Where: Delray Beach Playhouse, 950 N.W. Ninth St., Delray Beach
Cost: $59-$69
Contact: 561/272-1281, delraybeachplayhouse.com
Playing an iconic recurring character is one of the double-edged swords of entertainment, both blessing and curse: Your career is pretty much set for life, but the role can be so overwhelming that it can all but define you, at the expense of other opportunities. That was certainly the case for Vivian Vance, an emerging Broadway talent and minor film actress who, in 1951, landed the part that would change everything: Ethel Mertz, landlady and BFF to the title character on “I Love Lucy.” Vance would be eternally associated with “Lucy” and its spinoffs up until her death in 1979. For her deft comic timing, in 1953 she won the very first Outstanding Supporting Actress Emmy for the role. But we are all more than our most plum part.
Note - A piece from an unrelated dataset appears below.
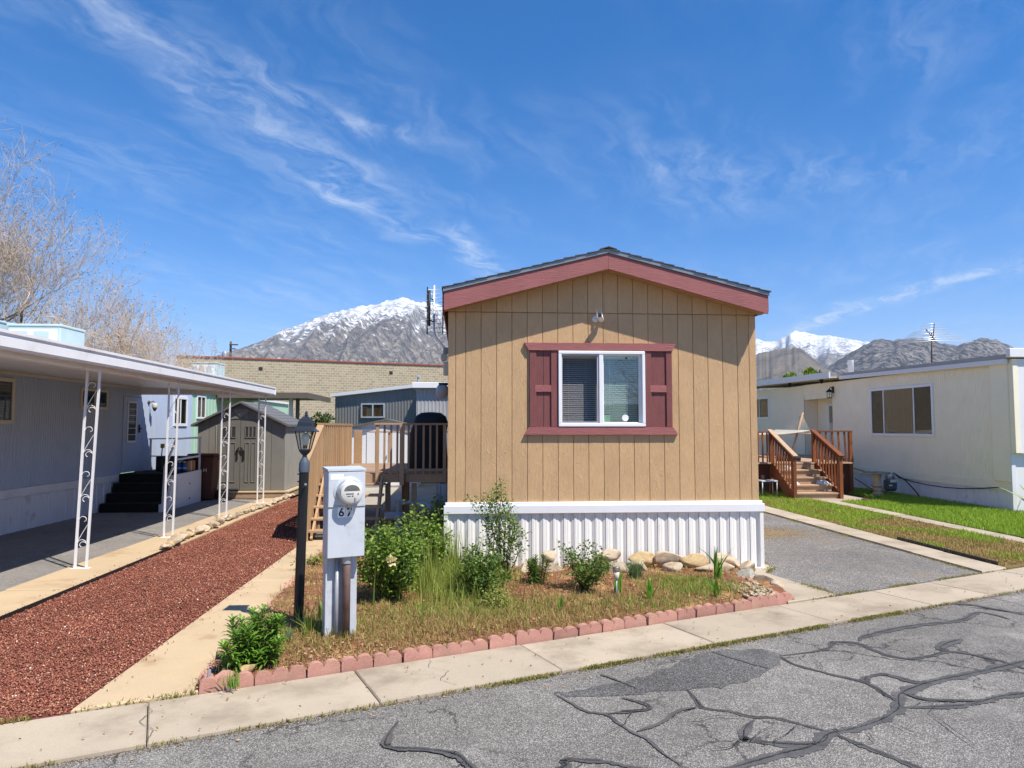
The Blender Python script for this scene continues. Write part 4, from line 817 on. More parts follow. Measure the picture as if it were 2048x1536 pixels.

In the solo play “Sidekicked,” writer and longtime fan Kim Powers imagines Vance in her dressing room on the night of the final taping of “I Love Lucy,” in which she shares stories from her career and hopes to discover, as she puts it, “who I really am before I’m stuck being Ethel forever.” This production from Boca Stage and Delray Beach Playhouse will star acclaimed local actress Irene Adjan, and it runs through Sept. 29.
FRIDAY

What: Ali Siddiq: I Got a Story to Tell
When: 7 p.m.
Where: Kravis Center, 701 Okeechobee Blvd., West Palm Beach
Cost: $30-$125
Contact: 561/832-7469, kravis.org
Ali Siddiq isn’t kidding about the subtitle of his latest touring standup special. His life abounds in stories: from his youth, where he was raised by a single mother in the projects; as a teenager, when he was arrested for cocaine trafficking four days after his 19th birthday; as an inmate, for six long but eventful years in a state prison in Hondo, Texas. It was in this latter capacity that Siddiq would begin to develop his gift for standup comedy. While working at the prison laundromat, he would perform his material for a captive audience. Though influenced by Rodney Dangergield, Siddiq’s comedy would take a divergent turn, one based on long-form storytelling and tart observations from his personal life. Two months after his release from prison, he made his comedy-club debut and hasn’t looked back: He’s since released 13 solo standup specials, developed a public-speaking venture, and hosted an R&B radio show in his native Houston. He’s even paid it forward as a featured entertainer at prisons, and has volunteered some of his time to educate juveniles in the penal system.
SATURDAY
What: Weezer
Where: Hard Rock Live, 1 Seminole Way, Hollywood
When: 7 p.m.
Cost: $65 and up
Contact: 800/937-0010, seminolehardrockhollywood.com
It’s been fashionable, since the early 2000s, to rag on Weezer, Rivers Cuomo’s prolific Los Angeles four-piece, and for good reason: Their albums in this century have mostly been indistinguishable sessions of middle-of-the-road rock. Few would say the same of the band’s meteoric self-titled 1994 debut, known colloquially as The Blue Album, a masterful collection of 10 tuneful dispatches from Cuomo’s bedroom, garage and beachfront that galvanized nerds everywhere—and ultimately made jocks want to be nerds. On this 30th-anniversary tour, Weezer will be performing the album in its entirety, including the soaring catharsis “My Name is Jonas” and the sock-hop throwback “Buddy Holly.” And they’re bringing along two of their contemporaries and bona fide headliners in their own right, with the Flaming Lips and Dinosaur Jr. ensuring that this is the alt-rock nostalgia fête of the season.